Both groups say they understand that Starmer had to say one thing to become leader and needs to say another to win a general election – but this might be a betrayal too far. He can drop renationalisation, but not the d’Hondt divisor.

Even if they understand that Labour must win under the existing voting system and that change is unlikely to be a priority after the election, they wonder what Starmer really does believe in – “apart from himself”, as one historian of the party put it to me this week.

Fortunately, the Labour leader set out to answer that question in an interview with The Economist on Wednesday. There have been several long interviews that have purported to show us “the real Keir Starmer”, in which we have been reminded again that his father was a toolmaker and his mother a nurse – but none of them has really penetrated the forcefield around him.

This interview was different in that it didn’t try to be personal, but to test him on policy and to try to find out what kind of prime minister he would be. It was hardly more successful than the personal interviews, as Starmer kept his answers at a level of mind-numbing generality. A Labour government under him would “reach out and govern in a more consensual way”. It would work in partnership with business, while giving companies the “certainty” that they need.

Even at the level of abstract principles, however, Starmer contradicted himself. Asked how he would achieve economic growth, he said “one of the first levers we need to pull is to put decision-making closer to communities and people affected”. Yet when asked a more specific question about whether a Labour government would take on Nimbyism on housing, he said: “I think we have to take this on.”

He said Sunak had “backed down now in the face of opposition on targets”. But that opposition to targets for house building comes from precisely the “communities and people affected” that he wants to empower.

When asked a more specific question about whether the green belt would remain, he retreated to: “Look, we’ll come up with a set of proposals. But I’m absolutely clear in my mind, the status quo is not good enough. We have to change this. That will require us to be bold when it comes to things like planning.”

The trouble is that he said the voting system had to be changed once – or, rather, that its flaws had to be “addressed”. So his boldness is ambiguous.

And he has the same problem with the central message of the Economist interview, which is that a Labour government would keep taxes down. He said that he and Rachel Reeves, the shadow chancellor, “intend to resist the pull that so many people urge on us: that the first place a Labour government goes is to tax.

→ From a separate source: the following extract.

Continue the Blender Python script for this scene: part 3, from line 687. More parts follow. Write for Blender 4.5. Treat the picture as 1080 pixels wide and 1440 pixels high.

The first place the next Labour government will go is to grow.”

In case his interviewers missed it, he repeated the soundbite in a slightly different form: “The wider project is not to simply go down the tax route; it is to go down the growth route.” Tony Blair and Gordon Brown said the same thing before the 1997 election: they had a clever line about the social security bill being the cost of failure, and pretended that they could pay for better public services by getting people off welfare and into work.

New Labour was fortunate in that it inherited a growing economy, but even then it put up taxes to pay for the NHS. It seems likely that Next Labour would do the same – it is just another of those things that Starmer hasn’t got round to telling us yet.